Stated goal: Transcribe the full listing below exactly.

Source excerpt:

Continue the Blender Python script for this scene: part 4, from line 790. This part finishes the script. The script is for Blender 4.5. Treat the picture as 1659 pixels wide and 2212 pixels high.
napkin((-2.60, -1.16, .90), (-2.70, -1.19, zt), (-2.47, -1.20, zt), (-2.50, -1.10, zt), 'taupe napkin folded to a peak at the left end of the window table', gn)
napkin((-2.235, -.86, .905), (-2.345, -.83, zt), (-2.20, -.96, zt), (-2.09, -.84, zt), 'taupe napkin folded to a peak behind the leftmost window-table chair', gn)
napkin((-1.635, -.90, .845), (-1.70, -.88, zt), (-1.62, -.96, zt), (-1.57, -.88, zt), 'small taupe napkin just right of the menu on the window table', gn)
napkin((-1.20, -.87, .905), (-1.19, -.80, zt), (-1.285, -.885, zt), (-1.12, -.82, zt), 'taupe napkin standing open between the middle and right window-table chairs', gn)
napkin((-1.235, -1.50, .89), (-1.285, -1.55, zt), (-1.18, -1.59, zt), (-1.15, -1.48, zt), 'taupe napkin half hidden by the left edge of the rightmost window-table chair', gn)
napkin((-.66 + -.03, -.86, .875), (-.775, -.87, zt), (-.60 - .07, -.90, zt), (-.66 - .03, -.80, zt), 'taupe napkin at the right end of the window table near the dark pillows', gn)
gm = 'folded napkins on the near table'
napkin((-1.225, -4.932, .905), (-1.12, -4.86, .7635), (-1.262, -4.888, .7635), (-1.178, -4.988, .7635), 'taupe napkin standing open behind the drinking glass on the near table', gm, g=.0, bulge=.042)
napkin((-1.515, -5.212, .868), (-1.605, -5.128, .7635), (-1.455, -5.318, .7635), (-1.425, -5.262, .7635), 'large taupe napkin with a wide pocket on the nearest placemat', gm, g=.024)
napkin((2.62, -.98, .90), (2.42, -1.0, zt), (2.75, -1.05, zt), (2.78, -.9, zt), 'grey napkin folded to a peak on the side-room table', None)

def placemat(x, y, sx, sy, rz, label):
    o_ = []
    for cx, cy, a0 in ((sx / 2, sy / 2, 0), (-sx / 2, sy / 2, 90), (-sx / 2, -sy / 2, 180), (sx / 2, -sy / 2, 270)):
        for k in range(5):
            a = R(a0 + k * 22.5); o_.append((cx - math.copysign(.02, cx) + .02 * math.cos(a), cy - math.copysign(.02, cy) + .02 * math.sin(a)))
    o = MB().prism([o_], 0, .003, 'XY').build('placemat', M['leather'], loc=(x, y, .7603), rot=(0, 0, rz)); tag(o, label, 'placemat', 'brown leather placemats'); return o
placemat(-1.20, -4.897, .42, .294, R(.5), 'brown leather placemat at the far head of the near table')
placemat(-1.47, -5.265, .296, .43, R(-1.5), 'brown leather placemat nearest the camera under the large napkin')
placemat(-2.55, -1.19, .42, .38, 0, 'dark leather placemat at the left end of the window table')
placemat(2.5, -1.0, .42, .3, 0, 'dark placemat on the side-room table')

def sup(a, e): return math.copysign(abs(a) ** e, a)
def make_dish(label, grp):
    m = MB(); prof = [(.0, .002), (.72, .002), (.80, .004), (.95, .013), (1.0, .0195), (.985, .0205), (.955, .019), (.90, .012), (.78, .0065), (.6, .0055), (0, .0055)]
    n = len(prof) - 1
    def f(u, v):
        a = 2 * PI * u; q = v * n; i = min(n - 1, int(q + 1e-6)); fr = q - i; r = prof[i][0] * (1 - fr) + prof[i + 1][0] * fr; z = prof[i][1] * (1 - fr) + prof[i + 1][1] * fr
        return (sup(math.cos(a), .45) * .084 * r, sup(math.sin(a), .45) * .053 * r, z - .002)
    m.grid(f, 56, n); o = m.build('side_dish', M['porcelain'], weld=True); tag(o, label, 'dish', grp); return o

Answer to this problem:
Continue the Blender Python script for this scene: part 4, from line 790. This part finishes the script. The script is for Blender 4.5. Treat the picture as 1659 pixels wide and 2212 pixels high.
napkin((-2.60, -1.16, .90), (-2.70, -1.19, zt), (-2.47, -1.20, zt), (-2.50, -1.10, zt), 'taupe napkin folded to a peak at the left end of the window table', gn)
napkin((-2.235, -.86, .905), (-2.345, -.83, zt), (-2.20, -.96, zt), (-2.09, -.84, zt), 'taupe napkin folded to a peak behind the leftmost window-table chair', gn)
napkin((-1.635, -.90, .845), (-1.70, -.88, zt), (-1.62, -.96, zt), (-1.57, -.88, zt), 'small taupe napkin just right of the menu on the window table', gn)
napkin((-1.20, -.87, .905), (-1.19, -.80, zt), (-1.285, -.885, zt), (-1.12, -.82, zt), 'taupe napkin standing open between the middle and right window-table chairs', gn)
napkin((-1.235, -1.50, .89), (-1.285, -1.55, zt), (-1.18, -1.59, zt), (-1.15, -1.48, zt), 'taupe napkin half hidden by the left edge of the rightmost window-table chair', gn)
napkin((-.66 + -.03, -.86, .875), (-.775, -.87, zt), (-.60 - .07, -.90, zt), (-.66 - .03, -.80, zt), 'taupe napkin at the right end of the window table near the dark pillows', gn)
gm = 'folded napkins on the near table'
napkin((-1.225, -4.932, .905), (-1.12, -4.86, .7635), (-1.262, -4.888, .7635), (-1.178, -4.988, .7635), 'taupe napkin standing open behind the drinking glass on the near table', gm, g=.0, bulge=.042)
napkin((-1.515, -5.212, .868), (-1.605, -5.128, .7635), (-1.455, -5.318, .7635), (-1.425, -5.262, .7635), 'large taupe napkin with a wide pocket on the nearest placemat', gm, g=.024)
napkin((2.62, -.98, .90), (2.42, -1.0, zt), (2.75, -1.05, zt), (2.78, -.9, zt), 'grey napkin folded to a peak on the side-room table', None)

def placemat(x, y, sx, sy, rz, label):
    o_ = []
    for cx, cy, a0 in ((sx / 2, sy / 2, 0), (-sx / 2, sy / 2, 90), (-sx / 2, -sy / 2, 180), (sx / 2, -sy / 2, 270)):
        for k in range(5):
            a = R(a0 + k * 22.5); o_.append((cx - math.copysign(.02, cx) + .02 * math.cos(a), cy - math.copysign(.02, cy) + .02 * math.sin(a)))
    o = MB().prism([o_], 0, .003, 'XY').build('placemat', M['leather'], loc=(x, y, .7603), rot=(0, 0, rz)); tag(o, label, 'placemat', 'brown leather placemats'); return o
placemat(-1.20, -4.897, .42, .294, R(.5), 'brown leather placemat at the far head of the near table')
placemat(-1.47, -5.265, .296, .43, R(-1.5), 'brown leather placemat nearest the camera under the large napkin')
placemat(-2.55, -1.19, .42, .38, 0, 'dark leather placemat at the left end of the window table')
placemat(2.5, -1.0, .42, .3, 0, 'dark placemat on the side-room table')

def sup(a, e): return math.copysign(abs(a) ** e, a)
def make_dish(label, grp):
    m = MB(); prof = [(.0, .002), (.72, .002), (.80, .004), (.95, .013), (1.0, .0195), (.985, .0205), (.955, .019), (.90, .012), (.78, .0065), (.6, .0055), (0, .0055)]
    n = len(prof) - 1
    def f(u, v):
        a = 2 * PI * u; q = v * n; i = min(n - 1, int(q + 1e-6)); fr = q - i; r = prof[i][0] * (1 - fr) + prof[i + 1][0] * fr; z = prof[i][1] * (1 - fr) + prof[i + 1][1] * fr
        return (sup(math.cos(a), .45) * .084 * r, sup(math.sin(a), .45) * .053 * r, z - .002)
    m.grid(f, 56, n); o = m.build('side_dish', M['porcelain'], weld=True); tag(o, label, 'dish', grp); return o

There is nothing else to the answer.